OREM — Floor-to-ceiling racks of royal gowns, black-fringed flapper dresses and tweed business suits are next to a wall dotted with feathered hats and wigs with black corkscrew curls.

Across the lobby, saws, tools and pallets of wood sit ready to be shaped into sets for the next musical or play at Orem's SCERA Center for the Arts.

It's hard work putting on a play, but thanks to a $1.5 million donation from the Ray and Tye Noorda foundation, the nonprofit SCERA has a new home for all the "behind the scenes" elements, said SCERA CEO Adam Robertson.

"The Noorda family donated the 2.5 acres we sit on," Robertson said Thursday afternoon to those gathered outside the newly renovated building at 345 E. 800 South. "To tell you how significant that is to SCERA, we (currently) sit on 2.5 acres. We, through their generosity, were able to double that land."

The building, formerly home to Teleperformance, was purchased by the Noordas in December and turned over to SCERA, whose costume and prop shops were bursting at the seams. And their former scene shop? What scene shop? Crews were building scenes in the parking lot, sweating in the summer and shivering in the winter.

Now, they can relax in the indoor work space, with areas for wood and metal construction and a large garage door so scenes can travel easily.

"This is where it happens," said David Whitlock, artistic director for SCERA, as he looked around the shop. "Everyone works so hard ... and having this resource improves their lives very directly. It's such a trickle effect, it's hard to quantify."

Not only are the workers happier and more productive, Whitlock said, but the thousands of children and adults who volunteer their time in productions each year will benefit from the improvements.

Plus, now that the SCERA has a more organized, catalogued set of props, it's easier to loan a table or a dresser or half of a giant toadstool to high schools or junior high schools who might not be able to afford many props of their own.

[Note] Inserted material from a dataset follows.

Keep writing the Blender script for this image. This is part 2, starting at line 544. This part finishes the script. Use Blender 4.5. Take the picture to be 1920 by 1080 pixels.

And that's what Tye Noorda wants. Noorda, the wife of deceased Novell CEO Ray Noorda, spoke briefly at Thursday's ribbon-cutting.

"My husband is the one who did this," she said with a wry smile. "I haven't made a dime for years."

Amid the chuckles she continued by saying she and her husband, who passed away last October, always wanted to use their money for useful, uplifting things to benefit others.

"(Plays and musicals) change our lives," said Orem Mayor Jerry Washburn. "They're not frivolous things we go to. They convey meaning and value and give us an anchor in our community."